Actually, the new Gold Line trains are kinda cute. The County built really fancy new stations with clock towers and interesting art, and they kept the involuntary demolition of poor people’s houses to a minimum. Your tax dollars at work! About 895 million of them, to be exact. To be fair, the Gold Line doesn’t seem to be a complete failure. It’s a nice modern train and the line is very well kept, graffiti-free and safe. Sure, the Transit Authority is only getting about 50% of the riders they want, but as my mother frequently told me as a child when I was being unrealistic, I want a lot of things. So the train is clean and not crowded, which is nice, but it does contribute to the general sense that you are actually on a Hollywood set rather than riding the mass transit system of the second largest city in the country. In fact, maybe the studios put pressure on L.A. County to build the trains so that they could stop traveling to New York to film subway and train scenes, but I digress. On the couple of occasions that I’ve ridden the gold line, I feel like I’m on one of those HO scale trains running through a diorama in someone’s basement. Someone who is still living with his parents.
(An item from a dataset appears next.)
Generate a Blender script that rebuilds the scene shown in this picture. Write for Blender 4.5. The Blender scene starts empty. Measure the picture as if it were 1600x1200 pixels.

This feeling is reinforced by the fact that there’s almost nothing that you’re allowed to do on the train or in the stations. Eating and drinking, for example, are completely forbidden. In fact, I heard recently of a passenger waiting on the platform who opened a sandwich and took a bite. The transit cops pounced, confiscating the sandwich and issuing a $250 citation. You have to make your own judgments about the truth of the story, since it is a friend-of-a-friend thing, but it’s true. Notice the police didn’t tell the guy to toss the sandwich or tell him not to bring food on the train again; they just gave him a ticket. I guess he learned his lesson.

And that lesson is: never ride the train. If you think you might get hungry or a little parched, drive. If you need to save time and a couple of dollars, drive. If you don’t want to run the risk of sitting next to a smelly communist (or a smelly Republican stockbroker, for that matter), drive. By all means, drive the most fuel-efficient car you can stand, but don’t get on the train to impress anybody. It’s not going to work.

Of course, if you live in a densely populated urban area and you need to go quickly from point to point and don’t have time to hassle with parking, then trains, subways and buses should work for you nicely.

But if that’s true, you’re probably already sophisticated enough to know it.